Alkol kullanımının sınırlandırılmasını ile ilgili kanun değişikliğine değinen Bahçeli, "Milliyetçi Hareket Partisi olarak alkol satışını ve kullanımını daraltacak bu düzenlemeye doğal olarak olumlu yaklaştık. Bilinmelidir ki, bizim bu tavrımız asla AKP’ye verilmiş bir destek değildir. Buradaki maksadımız Türk gençliğinin kötü alışkanlıklardan korunması için atılmış ve Parti Program ve ilkelerimizle uyumlu bir adımdır. Nitekim 2011 Seçim Beyannamemizin 143’ncü, Parti Programımızın 102’nci sayfasında; sigara, alkol ve her türlü uyuşturucu madde kullanımına, kumar ve benzeri alışkanlıklara, fuhuş, anarşi ve teröre karşı gençlerimizi koruyacağımız ve bilinçlendireceğimiz yer bulmuştur. Bu itibarla kişisel özgürlük alanlarına saygı duymakla birlikte, gelecek nesillerimizin ruh, beden ve zihin sağlığını güçlendirmeyi siyaset kurumunun asli vazifelerinden birisi olarak kabul etmekteyiz. Bizim sorumluluğumuz büyük Türk milletine ve gelecek kuşaklaradır" dedi.

3K: KAFA, KALP, KOL

Kişisel özgürlüklere saygı duymakla beraber kötü alışkanlıklarla mücadele görevimiz.

Yıllar önce 3K olarak savunduğumuz görüşü hatırlatmak isterim. Kafa, kalp, kol… Bunların açılımı yapsanız AKP solda sıfır kalır. Başbakan Erdoğan’ın ‘kafası kıyak nesil istemiyoruz’ sözü maksadını aşmıştır.Kıyak kafa konusunda tecrübesi, varsa kendisine saklamalıdır.

Gençlerimizi töhmet altında bırakacak ithamlardan uzak durmalıdır.

"KIYAK KAFA KONUSUNDA TECRÜBESİ VARSA KENDİSİNE SAKLAMALI"

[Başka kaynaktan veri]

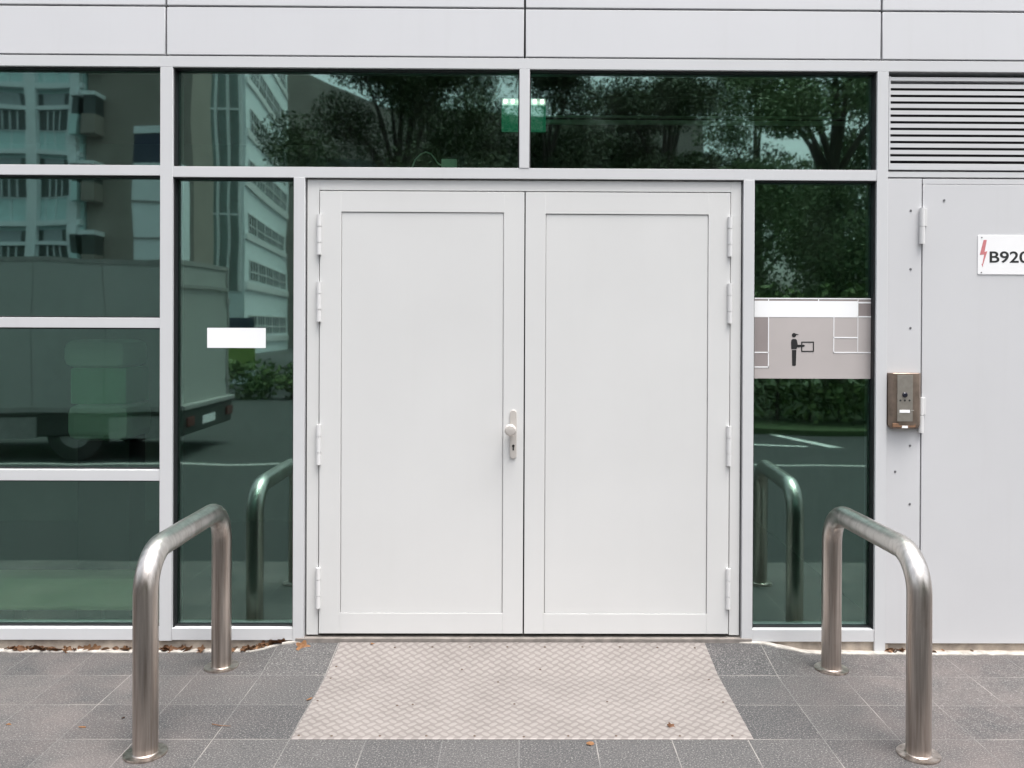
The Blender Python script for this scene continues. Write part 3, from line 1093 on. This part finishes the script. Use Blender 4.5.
def leaf_mesh(kind, size):
    b = bmesh.new()
    if kind == 0:       # lobed oak/maple outline
        n = 22
        out = []
        for i in range(n):
            th = 2 * PI * i / n
            rr = 0.55 + 0.45 * abs(math.cos(2.5 * th)) ** 1.5
            out.append((math.cos(th) * rr, math.sin(th) * rr * 0.85))
    elif kind == 1:     # narrow oval leaf
        out = [(math.cos(t) * 1.0, math.sin(t) * 0.36 * (1 - 0.2 * math.cos(t))) for t in [2 * PI * i / 16 for i in range(16)]]
    else:               # folded scrap
        out = [(math.cos(t) * (0.8 + 0.25 * random.random()), math.sin(t) * (0.45 + .2 * random.random())) for t in [2 * PI * i / 10 for i in range(10)]]
    curl = random.uniform(0.25, 0.7)
    cw = random.uniform(-0.3, 0.5)

    def zf(x, y):
        return curl * y * y * 0.9 + cw * x * x * 0.5 + 0.1 * x * y
    c = b.verts.new((0, 0, 0))
    rim = [b.verts.new((x, y, zf(x, y))) for x, y in out]
    mid = [b.verts.new((x * .5, y * .5, zf(x * .5, y * .5))) for x, y in out]
    n = len(out)
    for i in range(n):
        j = (i + 1) % n
        b.faces.new((c, mid[i], mid[j]))
        b.faces.new((mid[i], rim[i], rim[j], mid[j]))
    bmesh.ops.solidify(b, geom=b.faces[:], thickness=0.03)
    b.transform(Matrix.Scale(size, 4))
    # stalk
    me = bpy.data.meshes.new('dead_leaf')
    zmin = min(v.co.z for v in b.verts)
    for v in b.verts:
        v.co.z -= zmin
    b.to_mesh(me)
    b.free()
    me.materials.append(M['litter'])
    return me


LM = [leaf_mesh(k % 3, 1.0) for k in range(9)]
GRP = 'dry leaves blown against the building base'


def put_leaf(px, py, size, label=None, kindi=None, orange=False, tilt=0.5, z=None, group=None, rot=None):
    q = G(px, py, 0.004)
    if z is None:
        for _ in range(3):
            hz = bump_h(q.x, q.y)
            if MX0 < q.x < MX1 and YN < q.y < YF:
                hz = plate_z(q.y)
            q = G(px, py, hz + 0.001)
        z = q.z
    me = LM[kindi if kindi is not None else random.randrange(9)]
    o = bpy.data.objects.new('dead_leaf', me)
    COL.objects.link(o)
    if orange:
        me = me.copy()
        me.materials.clear()
        me.materials.append(M['litter_orange'])
        o.data = me
    o.location = (q.x, min(q.y, 0.0), z)
    o.scale = (size, size, size)
    o.rotation_euler = (random.uniform(-tilt, tilt), random.uniform(-tilt, tilt), random.uniform(0, 2 * PI))
    if rot:
        o.rotation_euler = rot
    tag(o, label, 'leaf', group)
    return o


def gap_leaf(x, size, label, group):
    o = bpy.data.objects.new('dead_leaf', LM[random.randrange(9)])
    COL.objects.link(o)
    o.location = (x, random.uniform(-0.014, 0.010), bump_h(x, -0.02) + random.uniform(0.008, 0.014))
    o.scale = (size,) * 3
    o.rotation_euler = (random.uniform(0.1, 1.1), random.uniform(-.5, .5), random.uniform(-.6, .6) + random.choice((0, PI)))
    tag(o, label, 'leaf', group)


for i in range(84):
    px = random.choice([random.uniform(2, 128), random.uniform(2, 128), random.uniform(152, 210), random.uniform(232, 285)])
    gap_leaf(FX(px, 645), random.uniform(0.012, 0.030), 'dry brown leaf among others in the gap under the left glazing', GRP)
for i in range(16):
    px = random.choice([random.uniform(892, 1020), random.uniform(886, 905)])
    gap_leaf(FX(px, 650), random.uniform(0.010, 0.020), 'dry brown leaf scrap in the gap under the service door', 'leaf scraps under the service door')
put_leaf(302.5, 647.0, 0.038, 'lobed orange leaf at the left foot of the double door frame', 0, True, 0.3, rot=(0.75, 0.1, 0.35))
put_leaf(18.5, 649, 0.030, 'curled rusty leaf lying over the white strip at the far left', 3, True, 0.4, rot=(0.8, 0.15, -0.3))
put_leaf(168.5, 650, 0.035, 'long pale leaf leaning out of the gap between the left hoop legs', 1, True, 0.3, rot=(0.9, -0.45, 0.3))
put_leaf(309.5, 699.0, 0.020, 'small tan leaf at the left edge of the checker plate ramp', 1, True, 0.2)
put_leaf(671, 726.0, 0.022, 'brown curled leaf on the near right of the checker plate ramp', 6, False, 0.3)
put_leaf(590, 744.0, 0.019, 'orange leaf on the paving just below the ramp edge', 2, True, 0.3)
put_leaf(82, 727.0, 0.018, 'thin straw coloured leaf on the paving left of the left hoop', 4, True, 0.1)
put_leaf(8.5, 724.5, 0.013, 'pale leaf scrap on the paving at the far left edge', 7, True, 0.2)
put_leaf(123, 718.0, 0.009, 'tiny dark scrap on the paving beside the near left hoop leg', 5, False, 0.2)
put_leaf(372.5, 643.6, 0.012, 'small orange leaf on the top left edge of the ramp', 8, True, 0.3)
q0, q1 = G(212, 725.5), G(231, 727.5)
o = MB().tube([(q0.x, q0.y, 0.006), ((q0.x + q1.x) / 2, (q0.y + q1.y) / 2 - 0.004, 0.005), (q1.x, q1.y, 0.006)], [0.002, 0.0018, 0.001], 6).build('twig', M['litter'])
tag(o, 'thin bent twig on the paving between the left hoop and the ramp', 'twig')

# ------------------------------------------------------------------ the room behind the glass
m = MB()
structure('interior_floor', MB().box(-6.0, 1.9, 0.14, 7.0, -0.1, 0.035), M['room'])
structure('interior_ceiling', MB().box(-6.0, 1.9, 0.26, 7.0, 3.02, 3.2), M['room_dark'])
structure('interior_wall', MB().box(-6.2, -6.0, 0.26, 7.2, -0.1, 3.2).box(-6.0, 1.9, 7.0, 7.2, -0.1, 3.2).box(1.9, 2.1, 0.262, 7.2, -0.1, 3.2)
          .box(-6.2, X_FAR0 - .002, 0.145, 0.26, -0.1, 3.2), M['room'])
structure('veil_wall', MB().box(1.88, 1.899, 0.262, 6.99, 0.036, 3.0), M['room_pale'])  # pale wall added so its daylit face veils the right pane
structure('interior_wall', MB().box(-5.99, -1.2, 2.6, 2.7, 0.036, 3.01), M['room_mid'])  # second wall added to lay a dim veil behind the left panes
structure('outer_wall', MB().box(-9.0, X_FAR0 - 0.01, 0.02, 0.14, -0.1, 3.0).box(3.62, 9.0, 0.02, 0.3, -0.1, 5.0), M['cladding'])
# low box added to give the pale band in the lower left pane
q0, q1 = F(-30, 608, 0.2), F(140, 578, 0.2)
ht = thing('pale_band_box', 'long low box made up for the pale band in the lowest left pane', 'pale_band_box', ((q0.x + q1.x) / 2, 0.6, 0.04))
MB().box(-3.3, q1.x, 0.14, 0.30, q0.z, q1.z + 0.02, 0.03).build('casing', M['cream_inside'], ht, True)
m = MB()
for x in (-3.1, -2.6, -2.2):
    MB().box(x, x + 0.04, 0.23, 0.28, 0.035, q0.z + 0.01).build('bracket', M['room_dark'], ht)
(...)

"Kötü alışkanlıklarla mücadele ise boynumuzun borcudur" diyen Bahçeli sözlerini şöyle tamamladı; "Türk gençliğinin büyük çoğunluğunun elbette kötü alışkanlardan uzak durduğu bizce malumdur. Yine de tedbir almak, kötü yollara kapı açacak bağımlılık ve düşkünlüklerden baskı ve zorbalıklara tevessül etmeden herkesi muhafaza etmek siyasetimizin hedeflerinden birisidir. Ancak Başbakan’ın ’gece-gündüz içen, kafası kıyak bir nesil istemiyoruz’ sözü ise maksadını tamamen aşmıştır. Başbakan onu bunu bırakmalı, sokaklardaki tinercilerin, köprü altında yatan çocukların, evsiz barksız yavruların derdine düşmelidir. Kıyak kafa konusunda tecrübesi varsa kendisine saklamalı ve gençlerimizi töhmet altına bırakacak yanlışlardan ve ithamlardan uzak durmalıdır."